Lei, Y., Li, J., Liu, Z., Joshi, R., & Xia, Y. (2024). Nanosecond Precision Time Synchronization for Optical Data Center Networks. Retrieved from https://arxiv.org/abs/2410.17012.


Cite as: https://hdl.handle.net/21.11116/0000-0010-43D5-2
Abstract
Optical data center networks (DCNs) are renovating the infrastructure design
for the cloud in the post Moore's law era. The fact that optical DCNs rely on
optical circuits of microsecond-scale durations makes nanosecond-precision time
synchronization essential for the correct functioning of routing on the network
fabric. However, current studies on optical DCNs neglect the fundamental need
for accurate time synchronization.

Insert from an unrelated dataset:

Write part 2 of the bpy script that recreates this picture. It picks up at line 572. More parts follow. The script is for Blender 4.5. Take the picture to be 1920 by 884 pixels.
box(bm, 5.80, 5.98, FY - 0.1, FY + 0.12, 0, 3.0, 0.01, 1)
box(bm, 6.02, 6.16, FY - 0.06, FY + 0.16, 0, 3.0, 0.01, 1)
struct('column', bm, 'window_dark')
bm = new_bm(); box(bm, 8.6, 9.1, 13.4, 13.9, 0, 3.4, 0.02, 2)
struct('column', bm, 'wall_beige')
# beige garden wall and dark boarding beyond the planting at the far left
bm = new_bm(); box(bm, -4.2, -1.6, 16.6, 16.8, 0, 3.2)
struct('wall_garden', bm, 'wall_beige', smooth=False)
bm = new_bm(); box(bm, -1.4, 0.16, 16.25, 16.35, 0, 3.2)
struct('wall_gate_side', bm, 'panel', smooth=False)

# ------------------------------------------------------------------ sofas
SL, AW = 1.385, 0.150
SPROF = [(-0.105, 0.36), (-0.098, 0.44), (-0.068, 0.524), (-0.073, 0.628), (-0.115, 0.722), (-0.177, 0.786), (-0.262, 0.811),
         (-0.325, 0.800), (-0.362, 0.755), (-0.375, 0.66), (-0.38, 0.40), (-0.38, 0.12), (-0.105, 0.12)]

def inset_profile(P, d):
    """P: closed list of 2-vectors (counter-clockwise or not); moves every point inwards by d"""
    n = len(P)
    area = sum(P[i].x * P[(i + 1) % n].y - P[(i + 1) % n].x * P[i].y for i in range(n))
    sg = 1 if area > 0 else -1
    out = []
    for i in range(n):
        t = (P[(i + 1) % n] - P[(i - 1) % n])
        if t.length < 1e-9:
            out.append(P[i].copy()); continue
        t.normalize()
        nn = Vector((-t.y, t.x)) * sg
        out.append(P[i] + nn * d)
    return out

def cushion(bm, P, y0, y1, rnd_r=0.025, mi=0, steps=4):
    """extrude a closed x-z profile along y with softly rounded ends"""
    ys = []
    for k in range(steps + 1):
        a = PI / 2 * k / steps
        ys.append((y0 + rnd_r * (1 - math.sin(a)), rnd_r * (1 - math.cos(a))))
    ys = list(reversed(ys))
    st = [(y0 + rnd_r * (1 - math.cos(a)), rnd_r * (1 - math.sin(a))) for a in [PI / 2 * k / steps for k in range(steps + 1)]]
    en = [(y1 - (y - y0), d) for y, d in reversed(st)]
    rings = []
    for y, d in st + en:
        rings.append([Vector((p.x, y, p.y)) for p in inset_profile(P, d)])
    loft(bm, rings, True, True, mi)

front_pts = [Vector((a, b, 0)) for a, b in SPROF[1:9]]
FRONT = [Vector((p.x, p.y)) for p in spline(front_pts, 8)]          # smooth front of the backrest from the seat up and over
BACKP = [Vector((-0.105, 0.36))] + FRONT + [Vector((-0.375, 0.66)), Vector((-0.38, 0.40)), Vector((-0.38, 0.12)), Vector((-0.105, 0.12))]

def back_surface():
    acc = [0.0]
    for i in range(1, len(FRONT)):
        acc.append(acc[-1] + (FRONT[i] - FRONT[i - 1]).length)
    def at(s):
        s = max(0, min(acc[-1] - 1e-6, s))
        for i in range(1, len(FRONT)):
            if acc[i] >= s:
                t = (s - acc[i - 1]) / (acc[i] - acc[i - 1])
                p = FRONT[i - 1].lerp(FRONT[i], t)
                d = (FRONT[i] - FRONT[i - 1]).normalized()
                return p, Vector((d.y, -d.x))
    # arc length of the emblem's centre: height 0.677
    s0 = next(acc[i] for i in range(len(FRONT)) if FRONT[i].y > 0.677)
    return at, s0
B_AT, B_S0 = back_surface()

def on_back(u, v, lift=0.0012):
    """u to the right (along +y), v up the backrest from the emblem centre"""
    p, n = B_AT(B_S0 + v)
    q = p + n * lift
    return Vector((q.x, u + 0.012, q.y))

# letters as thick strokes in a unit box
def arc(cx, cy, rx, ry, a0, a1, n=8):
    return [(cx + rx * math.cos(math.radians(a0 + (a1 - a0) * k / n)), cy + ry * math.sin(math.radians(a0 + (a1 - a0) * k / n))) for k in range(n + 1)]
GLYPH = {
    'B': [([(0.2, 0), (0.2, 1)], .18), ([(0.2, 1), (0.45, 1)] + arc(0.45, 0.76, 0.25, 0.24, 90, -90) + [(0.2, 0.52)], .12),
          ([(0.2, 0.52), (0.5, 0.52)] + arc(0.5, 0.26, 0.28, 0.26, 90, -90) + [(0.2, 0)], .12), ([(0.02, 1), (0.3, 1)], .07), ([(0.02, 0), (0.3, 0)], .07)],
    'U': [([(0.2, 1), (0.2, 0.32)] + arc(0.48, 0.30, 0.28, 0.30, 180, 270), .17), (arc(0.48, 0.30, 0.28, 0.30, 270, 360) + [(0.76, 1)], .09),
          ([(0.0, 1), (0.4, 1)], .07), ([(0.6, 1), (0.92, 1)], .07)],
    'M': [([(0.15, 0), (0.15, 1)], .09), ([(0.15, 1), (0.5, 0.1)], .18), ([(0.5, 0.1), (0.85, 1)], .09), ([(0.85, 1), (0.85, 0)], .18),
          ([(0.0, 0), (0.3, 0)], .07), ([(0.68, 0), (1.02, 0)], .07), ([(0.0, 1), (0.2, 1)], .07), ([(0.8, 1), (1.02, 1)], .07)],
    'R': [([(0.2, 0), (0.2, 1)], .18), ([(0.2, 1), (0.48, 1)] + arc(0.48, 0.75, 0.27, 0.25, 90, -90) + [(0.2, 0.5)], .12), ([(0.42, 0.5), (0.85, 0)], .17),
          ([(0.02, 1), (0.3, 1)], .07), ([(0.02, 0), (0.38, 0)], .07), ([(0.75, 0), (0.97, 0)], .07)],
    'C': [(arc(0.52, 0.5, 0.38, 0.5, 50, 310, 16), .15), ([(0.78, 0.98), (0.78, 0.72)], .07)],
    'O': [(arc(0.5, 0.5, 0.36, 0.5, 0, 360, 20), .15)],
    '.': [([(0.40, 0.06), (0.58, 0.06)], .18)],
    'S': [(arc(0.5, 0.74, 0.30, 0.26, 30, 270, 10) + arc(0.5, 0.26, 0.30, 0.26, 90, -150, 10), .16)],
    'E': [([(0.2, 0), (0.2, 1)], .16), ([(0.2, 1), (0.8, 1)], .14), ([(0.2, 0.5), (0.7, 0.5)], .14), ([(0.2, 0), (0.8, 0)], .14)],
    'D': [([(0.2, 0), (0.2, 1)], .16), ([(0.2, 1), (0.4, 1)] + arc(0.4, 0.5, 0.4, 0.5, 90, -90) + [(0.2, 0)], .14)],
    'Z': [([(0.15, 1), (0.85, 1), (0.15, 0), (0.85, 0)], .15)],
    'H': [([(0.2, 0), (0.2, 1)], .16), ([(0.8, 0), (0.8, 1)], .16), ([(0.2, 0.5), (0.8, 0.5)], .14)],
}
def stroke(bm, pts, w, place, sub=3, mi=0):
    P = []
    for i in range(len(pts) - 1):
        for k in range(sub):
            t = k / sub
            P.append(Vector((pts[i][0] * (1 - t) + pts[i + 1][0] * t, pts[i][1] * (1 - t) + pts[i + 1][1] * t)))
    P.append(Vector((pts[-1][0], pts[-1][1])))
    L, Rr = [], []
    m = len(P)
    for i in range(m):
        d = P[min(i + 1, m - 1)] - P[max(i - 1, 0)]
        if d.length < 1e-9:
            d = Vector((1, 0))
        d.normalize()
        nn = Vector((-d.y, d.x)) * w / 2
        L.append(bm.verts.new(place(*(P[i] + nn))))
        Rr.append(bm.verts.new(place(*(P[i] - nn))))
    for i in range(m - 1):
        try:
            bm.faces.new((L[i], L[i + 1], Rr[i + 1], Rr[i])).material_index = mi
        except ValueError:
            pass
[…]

In this paper, we bridge the gap by
developing Nanosecond Optical Synchronization (NOS), the first
nanosecond-precision synchronization solution for optical DCNs general to
various optical hardware. NOS builds clock propagation trees on top of the
dynamically reconfigured circuits in optical DCNs, allowing switches to seek
better sync parents throughout time. It predicts drifts in the tree-building
process, which enables minimization of sync errors. We also tailor today's sync
protocols to the needs of optical DCNs, including reducing the number of sync
messages to fit into short circuit durations and correcting timestamp errors
for higher sync accuracy. Our implementation on programmable switches shows
28ns sync accuracy in a 192-ToR setting.